■ **Stated task**
How many lines in the listing below include the word "sector"? Reply with the count alone.

■ **Data segment**
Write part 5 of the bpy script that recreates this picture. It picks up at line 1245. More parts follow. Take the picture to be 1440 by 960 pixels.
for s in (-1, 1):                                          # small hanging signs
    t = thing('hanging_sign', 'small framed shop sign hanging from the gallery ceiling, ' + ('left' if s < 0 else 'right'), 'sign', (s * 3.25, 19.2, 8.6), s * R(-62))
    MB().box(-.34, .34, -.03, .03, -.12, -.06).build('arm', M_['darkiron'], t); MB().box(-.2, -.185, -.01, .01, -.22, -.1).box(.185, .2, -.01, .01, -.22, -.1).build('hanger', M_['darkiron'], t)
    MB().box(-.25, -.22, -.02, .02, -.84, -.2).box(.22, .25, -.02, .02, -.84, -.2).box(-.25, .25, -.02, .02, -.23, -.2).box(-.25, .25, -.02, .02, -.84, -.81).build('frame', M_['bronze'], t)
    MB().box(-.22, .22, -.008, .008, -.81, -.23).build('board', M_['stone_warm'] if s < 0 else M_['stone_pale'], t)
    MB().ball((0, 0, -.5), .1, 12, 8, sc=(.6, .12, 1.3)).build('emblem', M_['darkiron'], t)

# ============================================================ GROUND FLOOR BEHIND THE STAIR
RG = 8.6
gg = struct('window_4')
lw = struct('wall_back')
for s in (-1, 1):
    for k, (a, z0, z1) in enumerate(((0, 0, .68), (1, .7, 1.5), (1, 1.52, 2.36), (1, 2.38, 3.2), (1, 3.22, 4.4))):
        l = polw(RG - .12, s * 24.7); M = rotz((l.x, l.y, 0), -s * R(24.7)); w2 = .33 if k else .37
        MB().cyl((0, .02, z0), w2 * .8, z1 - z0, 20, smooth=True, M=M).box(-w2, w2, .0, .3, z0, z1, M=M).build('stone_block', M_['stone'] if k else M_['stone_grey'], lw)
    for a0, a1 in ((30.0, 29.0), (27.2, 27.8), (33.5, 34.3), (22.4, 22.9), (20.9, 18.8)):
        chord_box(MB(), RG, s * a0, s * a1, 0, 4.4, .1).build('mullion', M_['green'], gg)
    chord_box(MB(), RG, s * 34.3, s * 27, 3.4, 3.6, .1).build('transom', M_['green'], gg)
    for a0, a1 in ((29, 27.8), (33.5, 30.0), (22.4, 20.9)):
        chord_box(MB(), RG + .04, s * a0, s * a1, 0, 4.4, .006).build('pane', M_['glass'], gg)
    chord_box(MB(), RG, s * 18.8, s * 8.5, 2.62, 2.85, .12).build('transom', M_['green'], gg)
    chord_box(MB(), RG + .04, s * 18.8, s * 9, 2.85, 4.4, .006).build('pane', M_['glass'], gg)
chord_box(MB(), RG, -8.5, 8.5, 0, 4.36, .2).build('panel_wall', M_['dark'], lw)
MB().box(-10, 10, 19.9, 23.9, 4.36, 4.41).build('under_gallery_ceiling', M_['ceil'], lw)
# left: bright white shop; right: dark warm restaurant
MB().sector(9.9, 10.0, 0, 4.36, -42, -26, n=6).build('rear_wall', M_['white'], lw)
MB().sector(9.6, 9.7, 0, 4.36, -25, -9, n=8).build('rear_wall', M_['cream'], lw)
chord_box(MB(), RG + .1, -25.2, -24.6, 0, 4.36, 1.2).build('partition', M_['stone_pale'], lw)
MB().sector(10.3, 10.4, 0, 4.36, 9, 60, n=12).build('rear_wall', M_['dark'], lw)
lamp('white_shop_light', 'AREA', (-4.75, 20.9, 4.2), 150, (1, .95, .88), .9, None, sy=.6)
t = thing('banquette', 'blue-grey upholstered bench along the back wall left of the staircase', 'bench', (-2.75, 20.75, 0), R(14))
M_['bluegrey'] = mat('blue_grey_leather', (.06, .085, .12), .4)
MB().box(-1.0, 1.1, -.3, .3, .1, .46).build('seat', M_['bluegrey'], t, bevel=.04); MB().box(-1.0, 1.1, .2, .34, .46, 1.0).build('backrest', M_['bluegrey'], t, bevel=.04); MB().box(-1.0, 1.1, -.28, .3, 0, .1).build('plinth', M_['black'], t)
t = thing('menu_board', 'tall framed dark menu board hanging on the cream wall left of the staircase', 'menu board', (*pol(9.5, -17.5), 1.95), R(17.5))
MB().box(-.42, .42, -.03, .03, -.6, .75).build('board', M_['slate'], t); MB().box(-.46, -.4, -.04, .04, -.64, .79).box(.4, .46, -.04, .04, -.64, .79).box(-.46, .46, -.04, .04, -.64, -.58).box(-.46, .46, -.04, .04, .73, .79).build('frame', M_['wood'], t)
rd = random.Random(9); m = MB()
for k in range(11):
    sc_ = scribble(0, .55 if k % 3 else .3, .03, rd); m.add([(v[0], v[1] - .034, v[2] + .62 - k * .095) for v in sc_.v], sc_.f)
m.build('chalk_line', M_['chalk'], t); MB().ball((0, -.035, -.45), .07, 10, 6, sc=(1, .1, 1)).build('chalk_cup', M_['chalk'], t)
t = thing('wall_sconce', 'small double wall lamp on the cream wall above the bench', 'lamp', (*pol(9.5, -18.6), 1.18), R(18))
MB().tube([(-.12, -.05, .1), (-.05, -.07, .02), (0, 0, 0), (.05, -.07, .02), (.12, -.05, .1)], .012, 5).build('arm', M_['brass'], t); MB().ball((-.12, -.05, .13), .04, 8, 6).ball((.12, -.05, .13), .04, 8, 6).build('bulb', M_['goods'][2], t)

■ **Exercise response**
3